Los simbolismos están ahí, a ojos vista. Ese obelisco erguido, fálico: macho. El mismo que Rafael Leónidas Trujillo mandara a erigir para celebrar el pago de su gobierno a la deuda externa, se muestra provocativo y en un ineludible segundo plano, durante toda la función.
El rojo intenso de la estructura, evidentemente significa la cantidad de sangre derramada durante los 31 años de abuso de poder.
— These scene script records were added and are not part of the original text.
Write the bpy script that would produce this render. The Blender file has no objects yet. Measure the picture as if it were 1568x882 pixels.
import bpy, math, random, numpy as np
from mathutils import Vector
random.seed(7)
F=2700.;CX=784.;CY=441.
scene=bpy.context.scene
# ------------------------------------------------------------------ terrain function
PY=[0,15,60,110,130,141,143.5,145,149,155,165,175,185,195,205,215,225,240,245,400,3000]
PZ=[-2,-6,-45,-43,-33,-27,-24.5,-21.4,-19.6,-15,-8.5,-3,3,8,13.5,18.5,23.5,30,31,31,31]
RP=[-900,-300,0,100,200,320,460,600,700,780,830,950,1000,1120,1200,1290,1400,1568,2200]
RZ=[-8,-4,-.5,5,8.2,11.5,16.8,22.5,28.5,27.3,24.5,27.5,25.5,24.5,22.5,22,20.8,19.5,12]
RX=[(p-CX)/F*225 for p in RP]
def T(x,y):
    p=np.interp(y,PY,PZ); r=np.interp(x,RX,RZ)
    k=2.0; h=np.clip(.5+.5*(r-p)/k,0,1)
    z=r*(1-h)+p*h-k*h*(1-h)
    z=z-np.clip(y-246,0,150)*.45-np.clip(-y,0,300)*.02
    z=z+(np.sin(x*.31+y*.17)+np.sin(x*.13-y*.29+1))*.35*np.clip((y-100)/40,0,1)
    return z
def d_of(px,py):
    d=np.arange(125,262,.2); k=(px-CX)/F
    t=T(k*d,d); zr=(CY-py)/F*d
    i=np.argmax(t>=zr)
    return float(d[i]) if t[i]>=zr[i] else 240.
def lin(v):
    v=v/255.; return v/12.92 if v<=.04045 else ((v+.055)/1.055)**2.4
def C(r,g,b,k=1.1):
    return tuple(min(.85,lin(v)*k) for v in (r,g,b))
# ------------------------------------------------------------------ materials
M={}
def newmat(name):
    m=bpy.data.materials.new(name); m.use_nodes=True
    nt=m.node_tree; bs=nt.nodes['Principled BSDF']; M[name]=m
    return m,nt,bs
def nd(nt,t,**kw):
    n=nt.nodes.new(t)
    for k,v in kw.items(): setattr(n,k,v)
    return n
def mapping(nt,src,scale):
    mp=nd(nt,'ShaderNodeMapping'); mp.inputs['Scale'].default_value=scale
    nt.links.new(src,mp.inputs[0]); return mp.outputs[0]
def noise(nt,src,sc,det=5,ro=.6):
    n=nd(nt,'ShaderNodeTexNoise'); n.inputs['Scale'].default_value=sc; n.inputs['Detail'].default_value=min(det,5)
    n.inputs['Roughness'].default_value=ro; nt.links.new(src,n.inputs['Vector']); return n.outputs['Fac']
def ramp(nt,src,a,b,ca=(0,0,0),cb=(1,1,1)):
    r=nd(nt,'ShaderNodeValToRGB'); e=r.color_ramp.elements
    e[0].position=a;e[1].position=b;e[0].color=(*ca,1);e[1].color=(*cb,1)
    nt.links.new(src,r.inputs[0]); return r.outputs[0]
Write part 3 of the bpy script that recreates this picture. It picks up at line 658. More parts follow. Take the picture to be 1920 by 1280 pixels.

No sólo la sangre de miles de inocentes o gente que se opuso al sistema represor de la época, sino también al ajusticiamiento que tuvo como resultado, la muerte del Tirano.
Han pasado 62 años desde el ajusticiamiento del Generalísimo, el Benefactor de la Patria Nueva y cuántos títulos se auto endilgó el innombrable, el sátrapa, el tirano producto de su megalomanía y todavía su vida, fechorías y forma autoritaria de gobernar, siguen despertando pasiones.
Ahora nos llega el montaje teatral “La fiesta del Chivo”, la historia de ficción escrita por el premio Nobel de Literatura, el peruano Mario Vargas Llosa y adaptada para teatro por Natalio Grueso; producida por Dunia De Windt y dirigida por Manuel Chapuseaux, que debemos digerir con rabia, pero sin prejuicios, porque su aguda crudeza y su particular planteamiento de las bajezas a las que llegaron, tanto el “innombrable”, como sus acólitos, producen nauseas, hasta cuando de una representación teatral se trata.
Augusto Feria, en el su rol de Trujillo, está en su punto. A pesar de que, por momentos, se le siente trastabillar en algunos parlamentos, logra una actuación digna, una interpretación de ésas que nos impulsan a decir: “nadie podía hacer mejor ese personaje. Fue creado para él”.